DhrBaksteen / ArduinoOPL2

Arduino library for use with the OPL2 board (YM3812) and OPL3Duo (YMF262)
MIT License
198 stars 39 forks source link

Line out sounds good, speaker out has lots of noise #71

Closed isnotinvain closed 3 years ago

isnotinvain commented 3 years ago

Hello!

Been having fun with my opl3 Duo. The line out sounds pretty good, even when amplified by powered speakers or my audio interface up to audible levels. But the speaker out has a lot of buzzing / humming noise even when not playing anything, even with the volume knob turned all the way down.

Is that expected? If not, any ideas what to check for?

Thanks!

DhrBaksteen commented 3 years ago

Hi,

Some background hiss is to be expected from the amplifier. How are you powering the board? If you can provide a recording of the noise maybe it points to an issue.

isnotinvain commented 3 years ago

I'm powering the board via the 3V3 pin of my raspberry pi (just following the wiring instructions). The raspberry pi is powered by the official wall cable.
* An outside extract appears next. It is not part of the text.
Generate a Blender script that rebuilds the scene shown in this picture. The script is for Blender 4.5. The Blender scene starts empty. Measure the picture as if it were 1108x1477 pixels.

I'll try and make a recording -- the noise is a white noise sound, and it's completely independent of the volume knob, it's just present at the same volume at all times. Actually, when I plug in speakers the noise is a lot less noticeable, but I've tried a few different headphones and they really pick up the white noise.

My end goal is to play the board like a midi synthesizer and use headphones to listen, so I'd like to figure out how to get a little less noise if that's possible. Thanks!

DhrBaksteen commented 3 years ago

The way you describe it the noise is "normal". The TDA2822 is only a very simple stereo amplifier, but you have a few options to reduce the noise when you're using headphones:

  1. By bridging C33 and C34 you will reduce the noise. (I did not test this well enough to be sure about distortion in all scenarios)
  2. You can also remove C33 and C34 and connect the legs that go to C30 / C32 directly to ground. According to my dev notes it gets rid of the noise and lowers the volume, but also introduces distortion on the mid range of the volume. Playing around with the values for R14 and R15 may help. But for this also I didn't really investigate this because making this connection to GND seemed strange.
isnotinvain commented 3 years ago

OK thanks that makes sense. Does that mean that the line out should have a cleaner signal? If that's the case do you think if I bought a fancier amplifier chip of some kind I could hook that up to the line out and get better results? Any recommendations on nicer amplifiers? I'd definitely be willing to get an additional board in the $10 range for this project if you think that'd get better sound quality.

Thanks again for your help!

DhrBaksteen commented 3 years ago

The line out comes directly from the chips and is a much cleaner signal. You would indeed get good results by connecting your own amp to the line output. Most headphone amplifiers will do. I'd give the PAM8403 a try, it seems like a good low-noise stereo amplifier and modules are quite cheap.

isnotinvain commented 3 years ago

OK thanks, I'll try that!

lethal-guitar commented 3 years ago

@DhrBaksteen I'm also interested in using the line out, but I got the OPL2 board. Is it possible to mod the OPL2 board to include a line out, or is that only possible on the OPL3 board? Where would I need to grab the line out signal from if it's possible?

DhrBaksteen commented 3 years ago

@lethal-guitar, the OPL2 board does not have a dedicated line output like the OPL3 Duo board. You can grab unamplified audio signal from pin 1 of the LM358 (IC3) or from C9 at the pin going to the volume potentiometer.

isnotinvain commented 3 years ago

Just an update -- I plugged the line-out into my nice audio interface and the signal there is good.

The noise in the speaker-out is actually really clearly influenced by what the raspberry pi is up to, you can hear it change when the raspberry pi is busy, or even when you move the mouse around or launch a program. Would that mean the noise has to do with the power signal maybe? I'm very much a beginner when it comes to hardware, so I have no idea if that makes sense.

DhrBaksteen commented 3 years ago

These noises often come from the power supply indeed. Especially when powered over USB you can have issues with cross-talk being picked up and amplified. Other causes of unwanted noise can be long hookup wires or simply the traces from a breadboard can induce unwanted noise.

Sometimes simply adding more or bigger bypass capacitors will work, you could also think of an LC-filter built from an inductor and capacitor, or you could take it to the extreme using a separate power supply, filters and using optocouplers to transfer signals 🙂. I'm not sure about ferrite beads around cables to get rid of unwanted noise, but some say it helps too.

Your nice audio interface probably has a lot of filtering and good grounding to get rid of all the unwanted noise.

isnotinvain commented 3 years ago

Thanks for all the details! I'm still hooked up to a breadboard as well, I should see if it gets better w/o that, that's an easy thing to try.